The eight-member SIT has recorded these statements of families, along with the time of departure of the deceased from their respective villages and the time when their calls home stopped.
The team also twice visited the ‘encounter’ spot in the foothills of Tirumala.
The SIT also recorded the statements of the Red Sanders Anti-Smuggling Task Force (RSASTF) personnel and their team leader,
who took part in the ‘encounter’.
The investigators are said to have made “serious efforts” to recover the mobile phones -- be it SIM cards or handsets -- used by the slain woodcutters, but in vain.
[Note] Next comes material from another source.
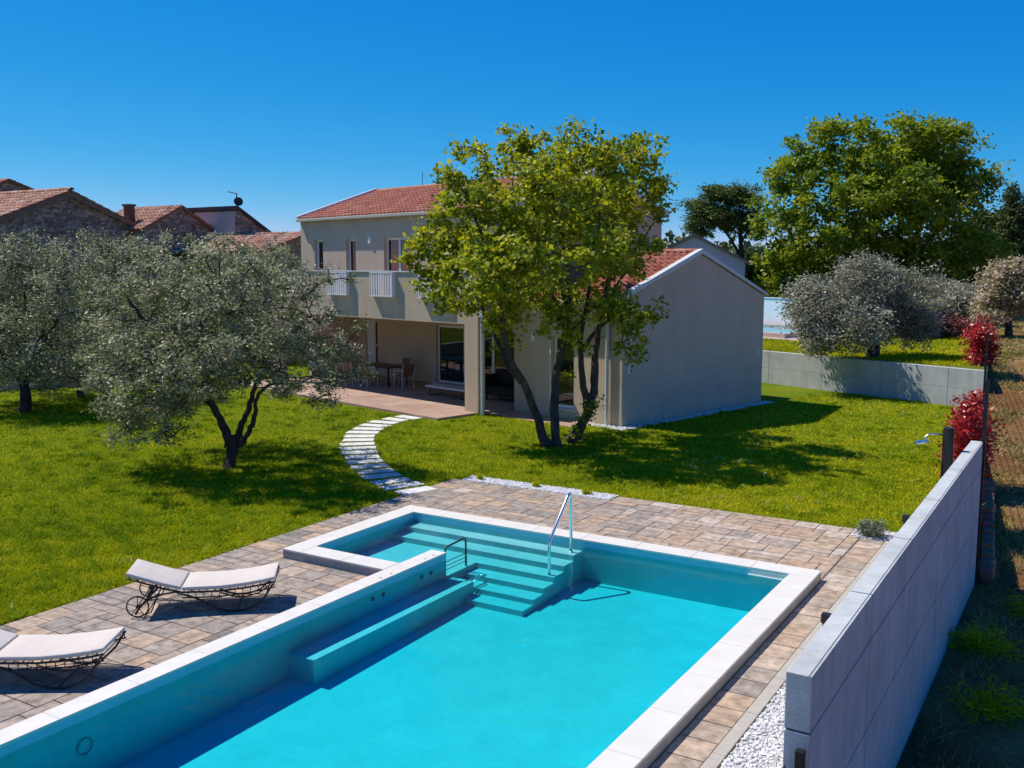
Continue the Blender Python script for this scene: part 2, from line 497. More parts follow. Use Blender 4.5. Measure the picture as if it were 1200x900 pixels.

The source told The Hindu that 15 of the 20 woodcutters were in possession of
mobile phones when they left their hamlets in Tamil Nadu.
While the Tamil Nadu police have been able to access the call data of the woodcutters’ phones, the High Court-monitored SIT is said to be still processing the information.
‘Unofficial’ observations
Sources said the SIT report examined the "unofficial" observations of a Madurai-based NGO that put out facts pointing to the "fake encounter" angle, but came to the conclusion that the "private findings" were purely based on video footage, "which is highly illogical and hypothetical."
The source said the investigators made serious attempts to record the statements of three prime witnesses, Sekharan, Balachandran, who claim to have survived the ‘encounter’, and Ilangovan, but the occasion did not materialise.
The SIT received information that the three men are currently in the care of an NGO, and are making efforts to present their versions before the designated court under Section 164 of CrPC.In the process of interviewing the victims' families, the SIT spoke to Muniyammal of Tiruvannamalai district, whose husband was among those slain.
SIT waiting for
police report
Further, the SIT is still awaiting the report of the Chandragiri police in Chittoor district, which filed the FIR on the ‘encounter’.